Question

The hybridisation of nitrogen in nitrate ion is:
(A) $$sp$$
(B) $$s{p}^2$$
(C) $$s{p}^3$$
(D) $$s{p}^{3}d$$

Answer 1

Hint: Determine the total number of valence electrons in the nitrate ion. Then draw the Lewis structure. Determine the steric number and then determine the type of hybridization.

Complete answer:
Nitrate ion is obtained from the ionization of nitric acid. When a nitric acid loses a proton, nitrate ion is obtained. The formula of nitric acid is $$\text{HN}{\text{O}}_{\text{3}}$$ and the formula of nitrate ion is $${\text{NO}}_3^{-}$$ . Nitrate ions have a unit negative charge.
$$\text{HN}{\text{O}}_{\text{3}}\to {\text{H}}^{\text{ + }}{\text{ + NO}}_3^{-}$$
In the nitrate ion, the central atom is nitrogen atom. The number of valence electrons on nitrogen and oxygen atoms are 5 and 6 respectively.
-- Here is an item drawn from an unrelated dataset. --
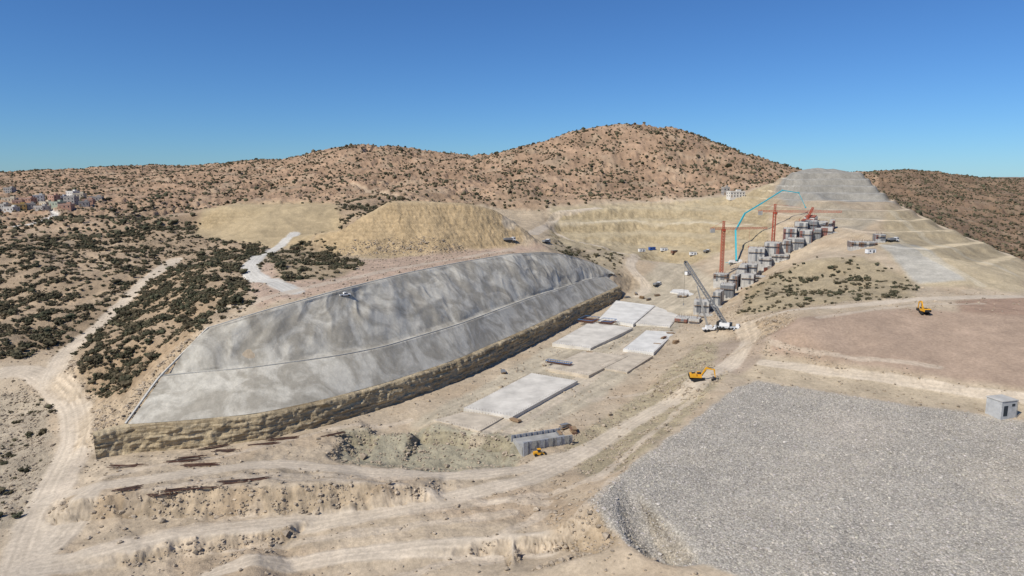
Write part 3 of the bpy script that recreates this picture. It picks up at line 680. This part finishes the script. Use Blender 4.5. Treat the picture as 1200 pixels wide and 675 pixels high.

Calculate the total number of valence electrons in nitrate ion:
$$\text{5 + 3}\left(6\right)\text{ + 1 = 24}$$
Here one additional electron is due to negative charge.
Write the Lewis structure of nitrate ion:

The central nitrogen atom forms a double bond with one oxygen atom, a covalent bond with another oxidation atom and a coordinate bond with a third oxygen atom. Number of lone pairs of electrons on a central nitrogen atom is zero. The number of bonding domains is 3. Hence the steric number is 3. Steric number of 3 is associated with $$s{p}^2$$ hybridization and trigonal planar geometry. Hence, the nitrogen atom in nitrate ion has $$s{p}^2$$ hybridization.

Hence, the correct option is the option (B).

Note: Steric number is the total number of bond pairs of electrons (or bonding domains) and lone pair of electrons present around the central atom. You can use the steric number to determine the type of hybridisation and the geometry.